Work to do: Starting at the first line of the listing below, repeat each line exactly until the line containing "tag(t, 'flat pale", which you include. Leave out pictures.

Material provided:
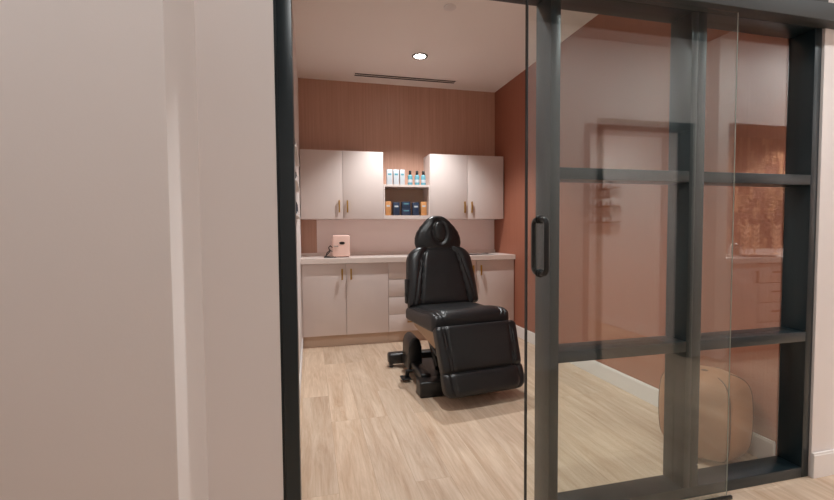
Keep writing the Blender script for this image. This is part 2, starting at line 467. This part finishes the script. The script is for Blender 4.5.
box('lower_strip', 'quartz', (-.0995, XR-.001, -.016, -.001, .9235, .959), t)
tag(t, 'flat pale pinkish panel on the back wall between worktop and wall cabinets', 'backsplash')

UY = 4.811; UZ0, UZ1 = 1.338, 2.08
def wall_cab(x0, x1, label):
    c = (x0+x1)/2; o = empty('wall_cabinet', (c, UY, UZ0)); tag(o, label, 'cabinet', 'wall cabinets on the back wall')
    carcass(o, x0-c, x1-c, .019, YB-UY-.001, 0, UZ1-UZ0, top=True)
    for a, b_, hx_ in ((x0, c, c-.042), (c, x1, c+.046)):
        dr = box('door', 'cab', (a-c+.001, b_-c-.0015, 0, .018, .001, UZ1-UZ0-.001), o, bev=.001)
        bm = bmesh.new(); handle(bm, hx_-c, 0, .070, .202); link('handle', bm, 'brass', dr, smooth=True)
wall_cab(-.094, .805, 'pale wall cabinet above the pink mini fridge')
wall_cab(1.345, 2.255, 'pale wall cabinet beside the terracotta right wall')
o = empty('open_shelf_unit', (1.075, UY, UZ0)); tag(o, 'open pale shelf unit between the two wall cabinets, product boxes inside', 'shelf')
xa, xb = .806-1.075, 1.344-1.075
box('shelf', 'cab', (xa, xb, 0, YB-UY-.001, .362, .386), o)
box('shelf', 'cab', (xa, xb, 0, YB-UY-.001, 0, .040), o)
for q in ((xa, xa+.014), (xb-.014, xb)): box('side_panel', 'cab', (q[0], q[1], 0, YB-UY-.001, .040, .362), o)
box('back_panel', 'kick', (xa+.014, xb-.014, YB-UY-.010, YB-UY-.001, .040, .362), o)

# ------------------------------------------------------------------ products on the shelves
ST = UZ0+.3865; SB = UZ0+.0405; PY = 4.87
def px2x(px): return (px-310)*4.9/ (429.5) * 1.0
def carton(x0, x1, z0, h_, m, label, grp, band='paper', dep=.05, y=PY):
    c = (x0+x1)/2; o = empty('product_box', (c, y, z0)); tag(o, label, 'box', grp); w2 = (x1-x0)/2
    box('carton', m, (-w2, w2, -dep/2, dep/2, 0, h_), o, bev=.0015)
    bm = bmesh.new()
    bx(bm, -w2*.62, w2*.62, -dep/2-.0006, -dep/2, h_*.62, h_*.74)
    link('printed_band', bm, band, o)
X = lambda px: .805+(px-383.3)*(1.345-.805)/(430-383.3)*1.01
wl = ['tall white carton nearest the left wall cabinet, on top of the open shelf', 'middle one of the three tall white cartons on the open shelf', 'tall white carton beside the blue bottles on the open shelf']
for (a, b_), l in zip(((387.3, 392.6), (393.8, 399), (400.2, 404.8)), wl):
    carton(X(a), X(b_), ST, .172, 'paper', l, 'white cartons on the open shelf', 'aqua')
bl = ['aqua bottle with black cap standing next to the white cartons', 'middle one of the three aqua bottles with black caps', 'aqua bottle with black cap nearest the right wall cabinet']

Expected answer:
Keep writing the Blender script for this image. This is part 2, starting at line 467. This part finishes the script. The script is for Blender 4.5.
box('lower_strip', 'quartz', (-.0995, XR-.001, -.016, -.001, .9235, .959), t)
tag(t, 'flat pale pinkish panel on the back wall between worktop and wall cabinets', 'backsplash')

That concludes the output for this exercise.